Теперь, чтобы дать понять читателю что за человек был Михаил Соломонович, я, с позволения самого автора, привожу здесь отрывок из рассказа «Зальцбург 1961 г.», который опубликован в книге ленинградского учёного-физика Березина Арсения Борисовича под необычным названием «Пики – Козыри», изд. 2009 г.:

(Здесь необходимо ввести читателя в содержание его рассказа: после успешного выступления делегации советских физиков, возглавляемой академиком Арцимовичем Л. А., на конгрессе, посвящённом управляемой термоядерной реакции в Зальцбурге, делегация прибыла в аэропорт Вены, чтобы лететь в Москву. Далее привожу слова самого Березина А. Б. – И. Г.)

«При посадке в самолёт советской компании «Аэрофлот» случилось непредвиденное: на рейс было продано на один билет больше, чем было мест. С нами летела наша сборная по футболу, которая накануне проиграла австрийцам. Предстояло решить, кого оставлять в Вене на неделю до следующего рейса: футболиста или учёного. Решали долго. Сначала в аэропорту, потом у самолёта. Мы сидели внутри. Лев Андреевич сказал:

– Пошли на воздух, мне душно.

Мы вышли. У колеса стояли Представитель (от Аэрофлота), начальник Главка, куратор (очевидно, от КГБ) и Гавриил Качалин, начальник проигравшей команды. Поодаль кучковались хмурые футболисты с баулами. Спор был в самом разгаре.

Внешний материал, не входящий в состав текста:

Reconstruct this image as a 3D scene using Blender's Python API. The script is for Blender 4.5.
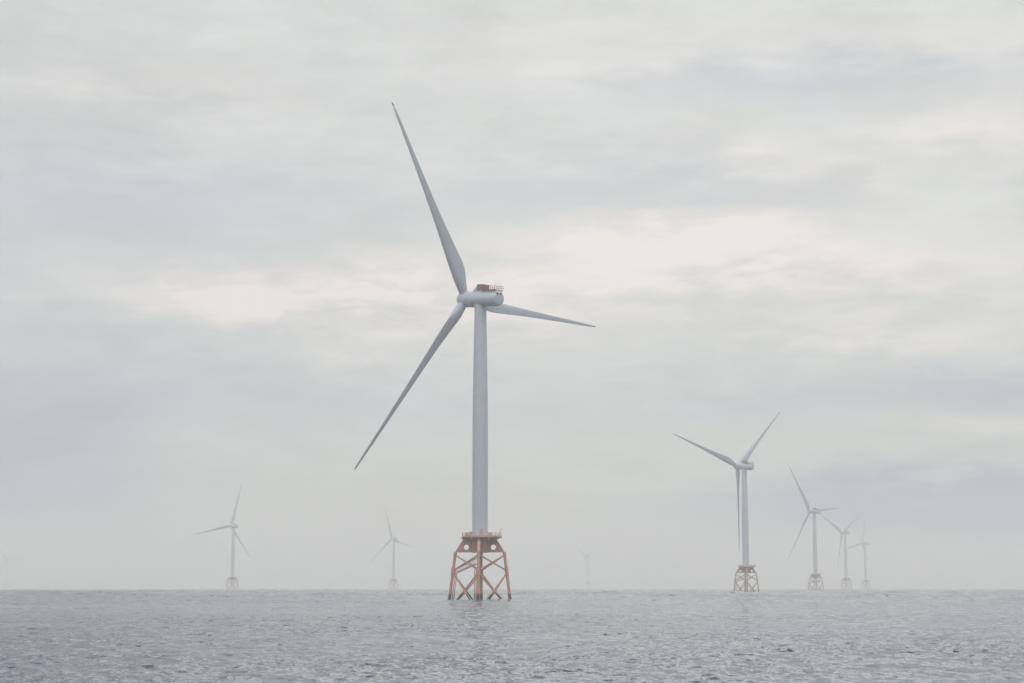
import bpy, bmesh, math, random
import numpy as np
from mathutils import Vector, Matrix, noise

for o in list(bpy.data.objects):
    bpy.data.objects.remove(o)
SC = bpy.context.scene
COL = SC.collection
R = math.radians
W, H, F = 1024, 683, 1750.0          # picture size and focal length in pixels
CAM_H = 4.35
PITCH = math.atan((587.6 - H / 2) / F)

# ------------------------------------------------------------------ camera
cam = bpy.data.cameras.new('camera')
cam.sensor_width = 36.0
cam.lens = 36.0 * F / W
cam.clip_start = 0.5
cam.clip_end = 60000
cam_o = bpy.data.objects.new('camera', cam)
COL.objects.link(cam_o)
cam_o.location = (0, 0, CAM_H)
cam_o.rotation_euler = (R(90) + PITCH, 0, 0)
SC.camera = cam_o


def px_dir(px, py):
    """azimuth (from +Y towards +X) and elevation of a picture point, in radians"""
    x, u = (px - W / 2) / F, (H / 2 - py) / F
    fw, up = math.cos(PITCH) - u * math.sin(PITCH), math.sin(PITCH) + u * math.cos(PITCH)
    return math.atan2(x, fw), math.atan2(up, math.hypot(x, fw))


# ------------------------------------------------------------------ sun, exposure
SUN_AZ, SUN_EL = R(9), R(38)
sun = bpy.data.lights.new('sun', 'SUN')
sun.energy = 0.6
sun.angle = R(46)
sun.color = (1.0, 0.955, 0.89)
sun_o = bpy.data.objects.new('sun', sun)
COL.objects.link(sun_o)
sd = Vector((math.sin(SUN_AZ) * math.cos(SUN_EL), math.cos(SUN_AZ) * math.cos(SUN_EL), math.sin(SUN_EL)))
sun_o.rotation_euler = sd.to_track_quat('Z', 'Y').to_euler()
sun_o.location = sd * 400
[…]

– А вот и Лев Андреевич, – обрадовался начальник Главка. – Подходите к нам!

И Качалин с ходу обратился к новому лицу:

– Вот вы, товарищ академик, знаете всех своих. Вы за них ручаетесь?

И Лев Андреевич, не почувствовав ловушки, гордо ответил:

– Ручаюсь, как за самого себя!

– А я, – осклабился Качалин, – не могу поручиться ни за одного! Все они пьяницы и фарцовщики. Оставишь без присмотра, он или напьётся, или сбежит. Вот и выбирайте сами!

– По-моему, всё ясно, – сказал представитель Аэрофлота. – Кого будете оставлять, товарищ академик?